*** Dataset excerpt ***

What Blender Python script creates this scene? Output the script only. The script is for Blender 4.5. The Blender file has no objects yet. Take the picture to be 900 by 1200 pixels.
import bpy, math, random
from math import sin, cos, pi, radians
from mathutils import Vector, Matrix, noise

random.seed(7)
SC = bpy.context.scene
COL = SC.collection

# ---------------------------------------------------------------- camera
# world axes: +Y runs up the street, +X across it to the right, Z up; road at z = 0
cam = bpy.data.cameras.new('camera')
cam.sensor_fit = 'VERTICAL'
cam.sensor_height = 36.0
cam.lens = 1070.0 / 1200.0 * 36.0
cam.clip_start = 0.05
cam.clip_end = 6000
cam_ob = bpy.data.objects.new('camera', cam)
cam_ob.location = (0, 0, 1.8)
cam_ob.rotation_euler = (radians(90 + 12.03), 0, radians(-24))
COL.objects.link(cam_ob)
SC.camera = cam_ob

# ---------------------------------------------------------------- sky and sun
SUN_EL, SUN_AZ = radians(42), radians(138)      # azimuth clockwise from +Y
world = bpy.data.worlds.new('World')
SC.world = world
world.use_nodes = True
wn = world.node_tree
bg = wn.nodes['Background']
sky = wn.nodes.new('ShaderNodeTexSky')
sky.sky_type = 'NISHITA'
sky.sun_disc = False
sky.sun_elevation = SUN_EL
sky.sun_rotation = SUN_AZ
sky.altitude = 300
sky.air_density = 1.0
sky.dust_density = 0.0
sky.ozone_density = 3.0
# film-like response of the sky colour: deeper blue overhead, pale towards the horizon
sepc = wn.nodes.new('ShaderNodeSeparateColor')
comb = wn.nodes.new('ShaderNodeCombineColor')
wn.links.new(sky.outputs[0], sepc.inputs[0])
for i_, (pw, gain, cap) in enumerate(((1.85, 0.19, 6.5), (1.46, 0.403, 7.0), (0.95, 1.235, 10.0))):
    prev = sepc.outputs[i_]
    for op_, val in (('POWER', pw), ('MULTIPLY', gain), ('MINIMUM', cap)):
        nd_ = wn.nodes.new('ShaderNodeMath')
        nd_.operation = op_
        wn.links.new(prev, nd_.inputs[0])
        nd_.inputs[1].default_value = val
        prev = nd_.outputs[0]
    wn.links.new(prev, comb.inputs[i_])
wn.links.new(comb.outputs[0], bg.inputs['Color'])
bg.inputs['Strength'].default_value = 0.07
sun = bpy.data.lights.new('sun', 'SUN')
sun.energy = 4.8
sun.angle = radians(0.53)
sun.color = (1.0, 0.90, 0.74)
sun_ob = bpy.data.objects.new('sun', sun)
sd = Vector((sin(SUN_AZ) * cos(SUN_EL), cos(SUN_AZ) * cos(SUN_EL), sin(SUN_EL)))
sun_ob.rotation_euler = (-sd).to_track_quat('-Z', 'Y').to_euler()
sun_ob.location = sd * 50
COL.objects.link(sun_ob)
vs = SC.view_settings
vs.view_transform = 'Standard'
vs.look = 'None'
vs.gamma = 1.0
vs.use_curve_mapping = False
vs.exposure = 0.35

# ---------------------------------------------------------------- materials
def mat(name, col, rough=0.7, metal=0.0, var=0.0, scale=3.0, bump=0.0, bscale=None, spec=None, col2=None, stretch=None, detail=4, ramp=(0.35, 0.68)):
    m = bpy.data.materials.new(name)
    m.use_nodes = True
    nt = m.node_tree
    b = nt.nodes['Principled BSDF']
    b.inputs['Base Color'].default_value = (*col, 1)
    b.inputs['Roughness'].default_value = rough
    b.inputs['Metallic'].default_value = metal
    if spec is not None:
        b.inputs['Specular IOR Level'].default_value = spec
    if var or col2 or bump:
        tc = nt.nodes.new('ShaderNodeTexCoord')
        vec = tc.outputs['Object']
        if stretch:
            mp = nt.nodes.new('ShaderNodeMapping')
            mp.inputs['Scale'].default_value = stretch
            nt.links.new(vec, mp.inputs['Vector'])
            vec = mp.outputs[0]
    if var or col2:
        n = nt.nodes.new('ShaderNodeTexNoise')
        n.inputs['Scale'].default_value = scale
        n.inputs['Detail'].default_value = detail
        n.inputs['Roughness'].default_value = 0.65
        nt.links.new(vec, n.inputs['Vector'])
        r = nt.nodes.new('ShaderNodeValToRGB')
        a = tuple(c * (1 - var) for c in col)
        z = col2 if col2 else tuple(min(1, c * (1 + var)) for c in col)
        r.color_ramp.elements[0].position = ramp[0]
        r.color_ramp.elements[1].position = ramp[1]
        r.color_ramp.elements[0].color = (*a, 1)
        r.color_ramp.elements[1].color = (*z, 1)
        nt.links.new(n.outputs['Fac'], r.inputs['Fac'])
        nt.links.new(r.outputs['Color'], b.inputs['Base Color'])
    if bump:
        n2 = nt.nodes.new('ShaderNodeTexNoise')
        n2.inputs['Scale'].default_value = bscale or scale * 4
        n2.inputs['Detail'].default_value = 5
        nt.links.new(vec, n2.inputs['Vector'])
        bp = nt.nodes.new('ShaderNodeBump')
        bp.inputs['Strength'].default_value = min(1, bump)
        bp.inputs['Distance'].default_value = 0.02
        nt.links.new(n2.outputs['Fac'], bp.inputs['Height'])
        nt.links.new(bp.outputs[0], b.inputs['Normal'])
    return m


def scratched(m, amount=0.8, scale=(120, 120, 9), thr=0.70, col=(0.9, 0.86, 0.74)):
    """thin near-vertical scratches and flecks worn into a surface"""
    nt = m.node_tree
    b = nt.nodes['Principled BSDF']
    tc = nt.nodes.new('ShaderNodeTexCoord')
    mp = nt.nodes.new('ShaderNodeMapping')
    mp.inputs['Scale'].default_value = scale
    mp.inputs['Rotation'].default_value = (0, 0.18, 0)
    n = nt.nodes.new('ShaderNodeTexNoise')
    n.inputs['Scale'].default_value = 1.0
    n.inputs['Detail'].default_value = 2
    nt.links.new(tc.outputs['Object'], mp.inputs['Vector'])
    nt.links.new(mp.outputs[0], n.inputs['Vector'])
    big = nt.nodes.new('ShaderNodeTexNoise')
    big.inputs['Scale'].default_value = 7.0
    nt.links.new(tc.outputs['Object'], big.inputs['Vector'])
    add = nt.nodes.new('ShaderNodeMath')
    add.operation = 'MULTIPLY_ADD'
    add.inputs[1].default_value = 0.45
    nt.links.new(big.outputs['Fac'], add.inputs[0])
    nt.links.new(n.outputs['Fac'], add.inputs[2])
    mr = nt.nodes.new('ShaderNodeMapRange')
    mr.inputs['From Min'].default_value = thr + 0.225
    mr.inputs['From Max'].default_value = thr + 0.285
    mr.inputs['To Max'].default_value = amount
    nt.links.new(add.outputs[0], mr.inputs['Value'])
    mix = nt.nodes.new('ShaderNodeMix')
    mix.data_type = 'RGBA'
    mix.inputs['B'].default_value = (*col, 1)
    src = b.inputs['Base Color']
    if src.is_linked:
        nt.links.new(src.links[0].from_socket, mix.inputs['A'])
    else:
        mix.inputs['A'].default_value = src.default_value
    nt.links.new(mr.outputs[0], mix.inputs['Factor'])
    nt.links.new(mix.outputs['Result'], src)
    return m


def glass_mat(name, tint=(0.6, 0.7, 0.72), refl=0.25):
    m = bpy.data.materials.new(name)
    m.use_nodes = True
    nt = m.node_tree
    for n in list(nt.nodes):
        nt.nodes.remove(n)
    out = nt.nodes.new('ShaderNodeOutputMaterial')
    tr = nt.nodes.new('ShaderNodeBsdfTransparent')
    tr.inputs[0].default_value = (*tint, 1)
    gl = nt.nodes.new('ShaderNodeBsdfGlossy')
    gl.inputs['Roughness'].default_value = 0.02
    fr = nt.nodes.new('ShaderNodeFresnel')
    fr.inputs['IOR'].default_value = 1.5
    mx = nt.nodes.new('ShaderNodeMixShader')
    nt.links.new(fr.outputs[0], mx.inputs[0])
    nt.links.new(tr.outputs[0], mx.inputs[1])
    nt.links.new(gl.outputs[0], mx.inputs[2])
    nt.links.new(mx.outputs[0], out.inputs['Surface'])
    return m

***

» Required task
Please give an exact restatement of only the lines from the beginning of the material above to the line with "SC.camera = cam_ob", inclusive.

» Task solution
What Blender Python script creates this scene? Output the script only. The script is for Blender 4.5. The Blender file has no objects yet. Take the picture to be 900 by 1200 pixels.
import bpy, math, random
from math import sin, cos, pi, radians
from mathutils import Vector, Matrix, noise

random.seed(7)
SC = bpy.context.scene
COL = SC.collection

# ---------------------------------------------------------------- camera
# world axes: +Y runs up the street, +X across it to the right, Z up; road at z = 0
cam = bpy.data.cameras.new('camera')
cam.sensor_fit = 'VERTICAL'
cam.sensor_height = 36.0
cam.lens = 1070.0 / 1200.0 * 36.0
cam.clip_start = 0.05
cam.clip_end = 6000
cam_ob = bpy.data.objects.new('camera', cam)
cam_ob.location = (0, 0, 1.8)
cam_ob.rotation_euler = (radians(90 + 12.03), 0, radians(-24))
COL.objects.link(cam_ob)
SC.camera = cam_ob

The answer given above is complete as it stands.